» **PROBLEM DESCRIPTION**:
Locate all lines in the data below that hold "empty" and show them.

** BEGIN LISTED ENTRIES **

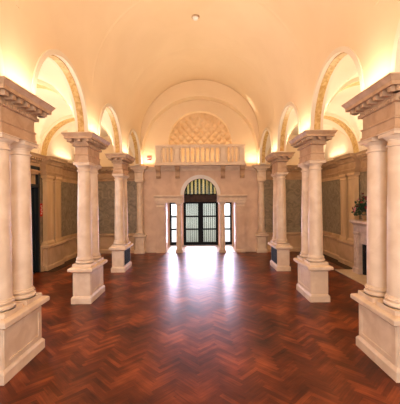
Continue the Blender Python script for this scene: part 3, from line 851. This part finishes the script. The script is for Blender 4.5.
# flowers on the mantel
fx, fy = 5.80, 10.95
e = empty('flower_arrangement', (fx, fy, 1.95))
b = MB(); b.lathe(0, 0, [(.07, 0), (.075, .02), (.06, .04), (.10, .10), (.13, .18), (.12, .25), (.10, .28), (.115, .31), (.10, .31)], 28); b.build('vase', M['vase'], e)
b = MB(); rr = random.Random(3)
for k in range(320):
    a = rr.uniform(0, 2*math.pi); el = rr.uniform(-.55, 1.35); L = rr.uniform(.18, .50)
    d = Vector((math.cos(a)*math.cos(el), math.sin(a)*math.cos(el)*1.6, math.sin(el)))
    d.x *= .7; p = Vector((0, 0, .34))+d*L*rr.uniform(.45, 1.0)
    side = d.cross(Vector((rr.uniform(-1,1), rr.uniform(-1,1), rr.uniform(-1,1)))).normalized()*rr.uniform(.025, .05)
    l = d*rr.uniform(.08, .15); up = side.cross(d).normalized()*.012
    b.add([p, p+l*.5+side+up, p+l, p+l*.5-side+up, p+l*.5-up], [(0,1,4),(1,2,4),(2,3,4),(3,0,4)])
b.build('foliage', M['leaf'], e, recalc=False)
b = MB()
for k in range(26):
    a = 2*math.pi*k/26; el = .2+1.1*((k*7) % 11)/11; d = Vector((math.cos(a)*math.cos(el), math.sin(a)*math.cos(el)*1.2, math.sin(el)))
    s_ = d.orthogonal().normalized()*.006; t_ = d.cross(s_).normalized()*.006; d.x *= .6; p0 = Vector((0,0,.25)); p1 = p0+d*.5
    b.add([p0+s_, p0+t_, p0-s_, p0-t_, p1+s_, p1+t_, p1-s_, p1-t_], [(0,1,5,4),(1,2,6,5),(2,3,7,6),(3,0,4,7)])
b.build('stems', M['leaf'], e, recalc=False)
for k in range(30):
    a = rr.uniform(0, 2*math.pi); el = rr.uniform(-.1, 1.45); L = rr.uniform(.28, .46)
    d = Vector((math.cos(a)*math.cos(el), math.sin(a)*math.cos(el)*1.2, math.sin(el)*1.25)); p = Vector((0, 0, .36))+d*L
    b = MB(); R0 = rr.uniform(.035, .055)
    for ring_, (n_, tilt, rad) in enumerate(((7, .25, 1.0), (6, .8, .75), (4, 1.2, .5))):
        for q in range(n_):
            an = 2*math.pi*q/n_+ring_; o = d.orthogonal().normalized(); o2 = d.cross(o)
            out = (o*math.cos(an)+o2*math.sin(an)); tip = (out*math.cos(tilt)+d*math.sin(tilt))*R0*rad*1.5; sd_ = out.cross(d).normalized()*R0*.55*rad
            b.add([(0,0,0), tip*.55+sd_, tip*1.0+d*R0*.1, tip*.55-sd_], [(0,1,2),(0,2,3)])
    p.x = max(-.34, min(.34, p.x)); o = b.build('bloom', M['rose'] if k % 3 else M['pink'], e, recalc=False); o.location = p
    if k % 3 == 0: o['label'] = 'pink bloom'
tag(e, 'arrangement of dark green leaves with red and pink flowers on the mantel shelf', 'flowers')
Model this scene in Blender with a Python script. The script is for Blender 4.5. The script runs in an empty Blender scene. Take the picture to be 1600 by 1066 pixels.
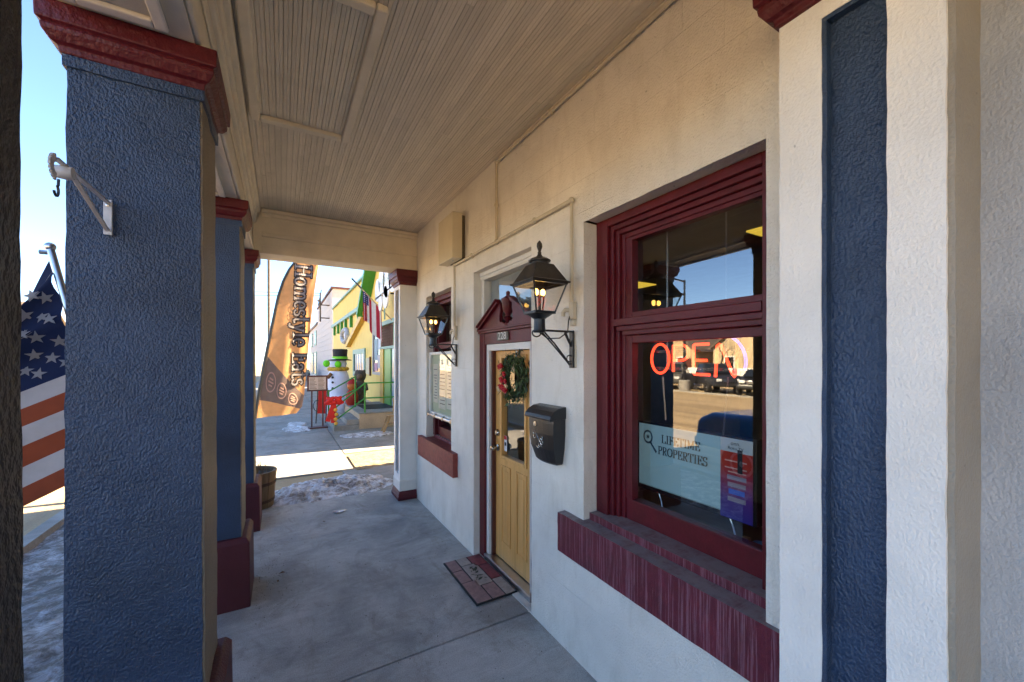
import bpy, bmesh, math, random
from mathutils import Vector, Matrix, noise
R = math.radians
random.seed(7)
SC = bpy.context.scene
COL = SC.collection

# ------------------------------------------------------------------ camera, sky, sun, exposure
cam_d = bpy.data.cameras.new("camera")
cam = bpy.data.objects.new("camera", cam_d)
COL.objects.link(cam)
cam.location = (0, 0, 1.88)
cam.rotation_euler = (R(90), 0, R(-30))
cam_d.sensor_width = 36
cam_d.lens = 14.0
cam_d.shift_y = 0.0194
cam_d.clip_start = 0.02
cam_d.clip_end = 2000
SC.camera = cam

SUN_EL, SUN_AZ = R(38), math.atan2(-0.12, 1.0)      # the sun stands behind the building, over +X
world = bpy.data.worlds.new("World")
SC.world = world
world.use_nodes = True
wn = world.node_tree
wn.nodes.clear()
sky = wn.nodes.new("ShaderNodeTexSky")
sky.sky_type = 'NISHITA'
sky.sun_disc = False
sky.sun_elevation = SUN_EL
sky.sun_rotation = R(90) - SUN_AZ
sky.altitude = 1600
sky.air_density = 1.0
sky.dust_density = 0.25
sky.ozone_density = 3.5
bg = wn.nodes.new("ShaderNodeBackground")
bg.inputs[1].default_value = 0.066
wo = wn.nodes.new("ShaderNodeOutputWorld")
wn.links.new(sky.outputs[0], bg.inputs[0])
wn.links.new(bg.outputs[0], wo.inputs[0])

sun_d = bpy.data.lights.new("sun", 'SUN')
sun_d.energy = 5.0
sun_d.angle = R(0.5)
sun_d.color = (1.0, 0.82, 0.55)
sun = bpy.data.objects.new("sun", sun_d)
COL.objects.link(sun)
sdir = Vector((math.cos(SUN_AZ) * math.cos(SUN_EL), math.sin(SUN_AZ) * math.cos(SUN_EL), math.sin(SUN_EL)))
sun.rotation_euler = sdir.to_track_quat('Z', 'Y').to_euler()
sun.location = (30, -4, 25)

SC.view_settings.view_transform = 'Standard'
SC.view_settings.look = 'None'
SC.view_settings.exposure = 3.1
SC.view_settings.gamma = 1.0
SC.cycles.max_bounces = 7
SC.cycles.diffuse_bounces = 4
SC.cycles.glossy_bounces = 3
SC.cycles.transmission_bounces = 3
SC.cycles.transparent_max_bounces = 12
SC.cycles.caustics_reflective = False
SC.cycles.caustics_refractive = False
SC.cycles.use_adaptive_sampling = True
SC.cycles.adaptive_threshold = 0.02

# ------------------------------------------------------------------ materials
def new_mat(name):
    m = bpy.data.materials.new(name)
    m.use_nodes = True
    nt = m.node_tree
    return m, nt, nt.nodes["Principled BSDF"], nt.nodes["Material Output"]

def nd(nt, typ, **kw):
    n = nt.nodes.new(typ)
    for k, v in kw.items():
        if hasattr(n, k):
            setattr(n, k, v)
        else:
            n.inputs[k].default_value = v
    return n

def coords(nt, scale=(1, 1, 1)):
    tc = nt.nodes.new("ShaderNodeTexCoord")
    mp = nt.nodes.new("ShaderNodeMapping")
    mp.inputs["Scale"].default_value = scale
    nt.links.new(tc.outputs["Object"], mp.inputs[0])
    return mp.outputs[0]

def ramp(nt, fac, stops):
    r = nt.nodes.new("ShaderNodeValToRGB")
    el = r.color_ramp.elements
    while len(el) < len(stops):
        el.new(0.5)
    for e, (p, c) in zip(el, stops):
        e.position = p
        e.color = (*c, 1) if len(c) == 3 else c
    nt.links.new(fac, r.inputs[0])
    return r.outputs[0]

def mixc(nt, fac, a, b, mode='MIX'):
    m = nt.nodes.new("ShaderNodeMix")
    m.data_type = 'RGBA'
    m.blend_type = mode
    for sock, v in ((m.inputs[0], fac), (m.inputs[6], a), (m.inputs[7], b)):
        if isinstance(v, (int, float)):
            sock.default_value = v
        elif isinstance(v, tuple):
            sock.default_value = (*v, 1)
        else:
            nt.links.new(v, sock)
    return m.outputs[2]

def bumpify(nt, b, heights, dist=0.01, strength=1.0):
    """heights: list of (socket, weight)"""
    cur = None
    for s, w in heights:
        mu = nd(nt, "ShaderNodeMath", operation='MULTIPLY')
        mu.inputs[1].default_value = w
        nt.links.new(s, mu.inputs[0])
        if cur is None:
            cur = mu.outputs[0]
        else:
            ad = nd(nt, "ShaderNodeMath", operation='ADD')
            nt.links.new(cur, ad.inputs[0])
            nt.links.new(mu.outputs[0], ad.inputs[1])
            cur = ad.outputs[0]
    bp = nt.nodes.new("ShaderNodeBump")
    bp.inputs["Distance"].default_value = dist
    bp.inputs["Strength"].default_value = strength
    nt.links.new(cur, bp.inputs["Height"])
    nt.links.new(bp.outputs[0], b.inputs["Normal"])

def noise_n(nt, vec, scale, detail=5, rough=0.6, dist=0.0):
    n = nt.nodes.new("ShaderNodeTexNoise")
    n.inputs["Scale"].default_value = scale
    n.inputs["Detail"].default_value = detail
    n.inputs["Roughness"].default_value = rough
    n.inputs["Distortion"].default_value = dist
    nt.links.new(vec, n.inputs["Vector"])
    return n.outputs[0]

def vor_n(nt, vec, scale, feature='F1'):
    n = nt.nodes.new("ShaderNodeTexVoronoi")
    n.feature = feature
    n.inputs["Scale"].default_value = scale
    nt.links.new(vec, n.inputs["Vector"])
    return n.outputs[0]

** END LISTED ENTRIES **

» **COMPLETED EXERCISE**:
e = empty('flower_arrangement', (fx, fy, 1.95))
Model this scene in Blender with a Python script. The script is for Blender 4.5. The script runs in an empty Blender scene. Take the picture to be 1600 by 1066 pixels.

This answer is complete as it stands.